Goal => Can you give all the records again without altering a single character?

(Scene modeling code data)
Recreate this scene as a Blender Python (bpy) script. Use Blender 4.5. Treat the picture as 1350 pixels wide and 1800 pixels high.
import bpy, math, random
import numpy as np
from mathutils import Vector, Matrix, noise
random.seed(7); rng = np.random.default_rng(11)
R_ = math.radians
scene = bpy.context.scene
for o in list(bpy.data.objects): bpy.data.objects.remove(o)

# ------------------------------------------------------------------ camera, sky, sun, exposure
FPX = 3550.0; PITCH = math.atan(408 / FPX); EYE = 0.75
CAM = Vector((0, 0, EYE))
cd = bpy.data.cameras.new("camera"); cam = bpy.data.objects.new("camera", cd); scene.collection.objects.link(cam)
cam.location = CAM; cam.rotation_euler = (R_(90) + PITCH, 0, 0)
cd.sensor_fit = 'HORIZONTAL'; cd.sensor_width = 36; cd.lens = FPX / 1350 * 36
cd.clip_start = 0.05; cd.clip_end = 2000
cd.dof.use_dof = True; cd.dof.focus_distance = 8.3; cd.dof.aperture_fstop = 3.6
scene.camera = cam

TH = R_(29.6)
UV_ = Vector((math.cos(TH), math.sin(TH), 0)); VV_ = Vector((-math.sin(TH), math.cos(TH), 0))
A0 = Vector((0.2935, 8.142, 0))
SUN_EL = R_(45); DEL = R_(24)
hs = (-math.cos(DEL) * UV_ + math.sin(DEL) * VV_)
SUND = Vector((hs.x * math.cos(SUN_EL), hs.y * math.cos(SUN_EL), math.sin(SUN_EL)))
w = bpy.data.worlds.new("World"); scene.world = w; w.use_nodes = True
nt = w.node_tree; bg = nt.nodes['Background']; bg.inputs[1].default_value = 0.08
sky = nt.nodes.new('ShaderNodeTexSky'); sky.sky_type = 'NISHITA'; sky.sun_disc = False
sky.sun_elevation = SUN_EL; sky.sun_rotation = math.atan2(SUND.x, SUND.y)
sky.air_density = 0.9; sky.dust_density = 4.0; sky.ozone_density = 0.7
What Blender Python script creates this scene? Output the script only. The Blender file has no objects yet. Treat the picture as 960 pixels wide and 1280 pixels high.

Answer for the task =>
Recreate this scene as a Blender Python (bpy) script. Use Blender 4.5. Treat the picture as 1350 pixels wide and 1800 pixels high.
import bpy, math, random
import numpy as np
from mathutils import Vector, Matrix, noise
random.seed(7); rng = np.random.default_rng(11)
R_ = math.radians
scene = bpy.context.scene
for o in list(bpy.data.objects): bpy.data.objects.remove(o)

# ------------------------------------------------------------------ camera, sky, sun, exposure
FPX = 3550.0; PITCH = math.atan(408 / FPX); EYE = 0.75
CAM = Vector((0, 0, EYE))
cd = bpy.data.cameras.new("camera"); cam = bpy.data.objects.new("camera", cd); scene.collection.objects.link(cam)
cam.location = CAM; cam.rotation_euler = (R_(90) + PITCH, 0, 0)
cd.sensor_fit = 'HORIZONTAL'; cd.sensor_width = 36; cd.lens = FPX / 1350 * 36
cd.clip_start = 0.05; cd.clip_end = 2000
cd.dof.use_dof = True; cd.dof.focus_distance = 8.3; cd.dof.aperture_fstop = 3.6
scene.camera = cam

TH = R_(29.6)
UV_ = Vector((math.cos(TH), math.sin(TH), 0)); VV_ = Vector((-math.sin(TH), math.cos(TH), 0))
A0 = Vector((0.2935, 8.142, 0))
SUN_EL = R_(45); DEL = R_(24)
hs = (-math.cos(DEL) * UV_ + math.sin(DEL) * VV_)
SUND = Vector((hs.x * math.cos(SUN_EL), hs.y * math.cos(SUN_EL), math.sin(SUN_EL)))
w = bpy.data.worlds.new("World"); scene.world = w; w.use_nodes = True
nt = w.node_tree; bg = nt.nodes['Background']; bg.inputs[1].default_value = 0.08
sky = nt.nodes.new('ShaderNodeTexSky'); sky.sky_type = 'NISHITA'; sky.sun_disc = False
sky.sun_elevation = SUN_EL; sky.sun_rotation = math.atan2(SUND.x, SUND.y)
sky.air_density = 0.9; sky.dust_density = 4.0; sky.ozone_density = 0.7
What Blender Python script creates this scene? Output the script only. The Blender file has no objects yet. Treat the picture as 960 pixels wide and 1280 pixels high.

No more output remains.